Dorothy Salo who pens an insightful blog, Caveat Lector (what a brilliant name for a blog) has the headline "Hate to be Georgia State". She is referring to the controversy surrounding the action against that University, for blatant copyright infringement, taken by the two biggest University Presses, OUP, CUP and Sage, one of the most respected publishers of high level social science. The action is backed, perhaps underwritten, by the AAP.
If you read the formal Complaint for Declaratory Judgement and Injunctive Relief, you may feel a tremor of concern for Georgia State's officers and librarians. As I read the documents prepared by the publishers' lawyers the case looks pretty strong. But of course that is what lawyers do. They prepare suits that make a strong case. We have not yet heard the Georgia State side of the case. I suspect that the dispute, even if it is won or more probably settled out of court, will in the long run be as bad for publishers as it appears to be for the university. No publisher wants to sue good customers and Georgia State is certainly a good customer for many publishers. It can not be a happy sight for two prestigious British university presses to be suing an American State University. Questions will be asked.

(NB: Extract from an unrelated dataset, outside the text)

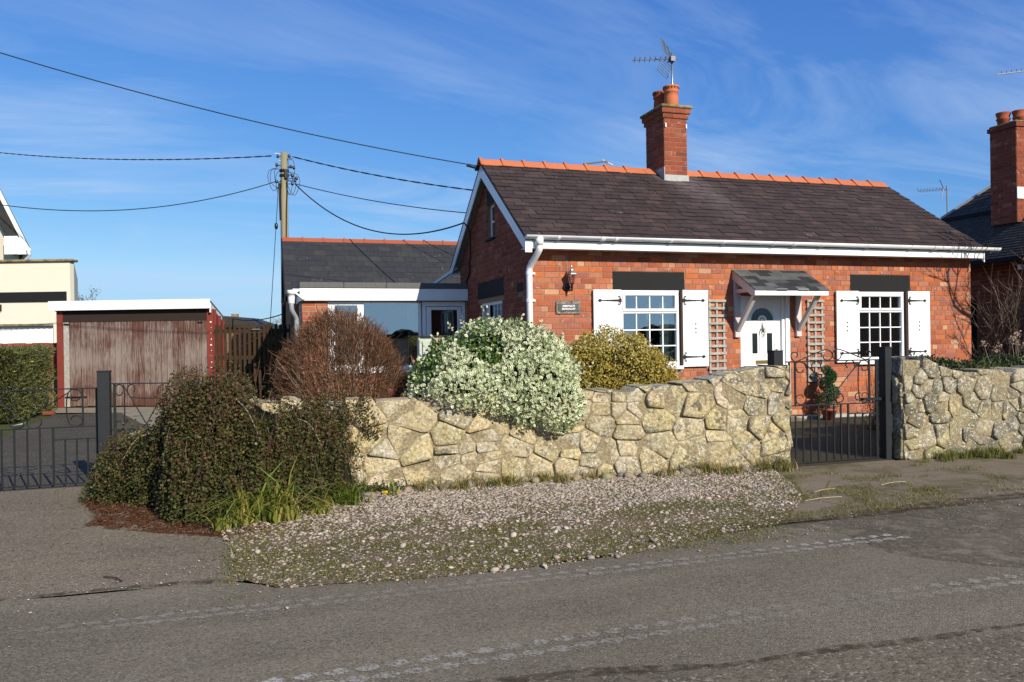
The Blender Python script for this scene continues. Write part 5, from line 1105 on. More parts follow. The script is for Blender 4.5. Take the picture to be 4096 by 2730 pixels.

This story was broken in the New York Times a week ago, and their reporter elicited an interestingly specific comment from CUP's Editorial Director, a well respected publisher:
Frank Smith, editorial director for academic books at Cambridge University Press, said that for electronic use in a course, Cambridge typically charges 17 cents a page for each student, and generally grants permission for use of as much as 20 percent of a book.If you do the math on 17c per page, per student, you get an astronomical price for a course pack in a popular subject. A thousand page e-reserve for a course taken by 100 students is going to cost the university $17,000 per annum. This pricing policy, per student per page, per annum, may once have been appropriate (when universities produced local print anthologies in lieu of buying books) but it is inherently unreasonable for the kind of ambient access that web-based teaching requires. The libraries for the most part already have the books and publishers absolutely need to find ways of encouraging and facilitating reasonable access to those books and periodicals. Suing the university is a terrible idea, nor is it sensible to price to the limit on what students might be recommended to read. E-reserves, digital course packs, are good ideas and publishers should not be pricing in such a way as to prevent them from working.